Hürdenlauf zur Barrierefreiheit im Handel

Die Gänge zwischen den Lebensmittelregalen sind breiter, die Gemüsewaagen sind für Rollstuhlfahrer unterfahrbar, bei der Eingangstür liegen Lupen im Scheckkartenformat und an der Wursttheke Kopfhörer, über die hörbehinderte Kunden problemlos mit dem Personal kommunizieren können. Zudem können Kunden beim Eingang mittels Knopfdruck Personal zu Hilfe rufen oder sich einen Rollator leihen. Die neue Billa-Filiale in der Wiener Fuchsröhrenstraße in Simmering ist ein Vorzeigemarkt für barrierefreies Einkaufen. "Wir haben ganz bewusst Maßnahmen umgesetzt, die wir österreichweit in unseren Filialen einsetzen können und werden", sagt Robert Nagele, Mitglied des Billa-Vorstandes.

Wirtschaftliches Thema
"In Österreich haben 15 Prozent der Bevölkerung unterschiedliche Arten von Behinderungen", sagt Rewe-Chef Frank Hensel (Billa, Merkur, Bipa, Penny, Adeg). Es gibt allein 50.000 Rollstuhlfahrer, für die der Einkauf zum Problem wird. "Das ist auch wirtschaftlich ein Thema für uns", fügt der Rewe-Chef hinzu. Vieles wird in der neuen Filiale ausprobiert.
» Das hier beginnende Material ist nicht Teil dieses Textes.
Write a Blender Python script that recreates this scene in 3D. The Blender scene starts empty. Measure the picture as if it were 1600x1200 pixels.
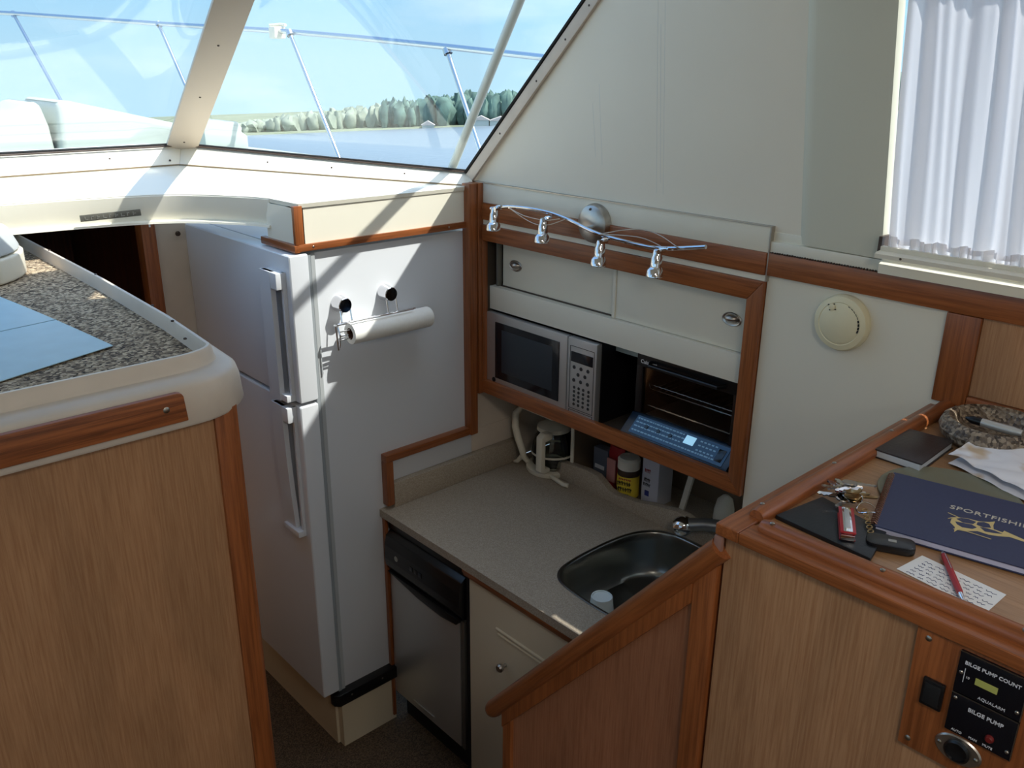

Etwa, ob die Krückenhalter an den Einkaufswägen von Kunden genutzt werden.
Der Österreichische Zivil-Invalidenverband (ÖZIV) sieht im heimischen Einzelhandel generell großen Aufholbedarf. "Die Barrierefreiheit ist bei großen Lebensmittelhändlern noch vergleichsweise am besten, weil sie viele Kunden haben", sagt ÖZIV-Experte Peter Noflatscher, in kleineren Geschäften wie etwa Modeboutiquen sehe die Lage anders aus. "Ich habe dort noch nie eine barrierefreie Umkleidekabine gesehen", nennt er ein Beispiel. Oftmals seien es alteingesessene Betriebe in sehr alten Geschäftslokalen, wo "seit vielen Jahren nichts passiert".
Ein Feldtest vor zwei Jahren ergab: Durchwegs stufenlos zugänglich sind nur große Einkaufszentren. Bei den getesteten (Wiener) Einkaufsstraßen können nur die attraktivsten punkten, während in Seitenstraßen nur noch jeder zehnte Shop stufenlos erreichbar ist. Im Lebensmittelhandel sind etwa 50 Prozent der Geschäfte barrierefrei zugänglich, auch jede zweite Bank und Apotheke erfüllt gewisse Standards. Am schlechtesten schnitten Modeboutiquen und die Gastronomie ab. Seit Auslaufen der Übergangsbestimmungen zum Gleichstellungsgesetz Anfang 2016 habe sich diesbezüglich noch nicht sehr viel verbessert, analysiert Noflatscher.
Strafen

Zertifizierung
Um das Engagement eines Unternehmens bezüglich Barrierefreiheit auch nach außen sichtbar zu machen, soll es bis Ende des Jahres eine eigene Zertifizierung geben. Der von Behindertenorganisationen ausgearbeitete Kriterienkatalog für den Zertifizierungsprozess umfasst dabei nicht nur die Infrastruktur, sondern alle Unternehmensbereiche wie Firmenphilosophie und Strategie, Management, Mitarbeiter, Kommunikation und auch die rechtlichen Aspekte.
"Die Zertifizierung zeichnet nicht nur vorbildliche Unternehmen aus, sondern nimmt sie auch in die Pflicht, sich laufend mit diesem Thema zu beschäftigten", sagt Noflatscher.
Was ist barrierefrei?
Gleichstellungsgesetz
Seit 1. 1. 2016 gilt das Bundes- Behindertengleichstellungsgesetz auch für die Privatwirtschaft in vollem Umfang. Soweit zumutbar, müssen alle Waren, Dienstleistungen und Informationen, die für die Öffentlichkeit bestimmt sind, barrierefrei angeboten werden. Es gibt jedoch Ausnahmen, etwa für kleine Geschäfte.
Barrieren
Bauliche Barrieren sind z. B. Stufen, zu schmale Türstöcke oder zu kleine Sanitär-Anlagen (Bad/WC). Es gibt aber auch Seh- bzw. Orientierungsbarrieren.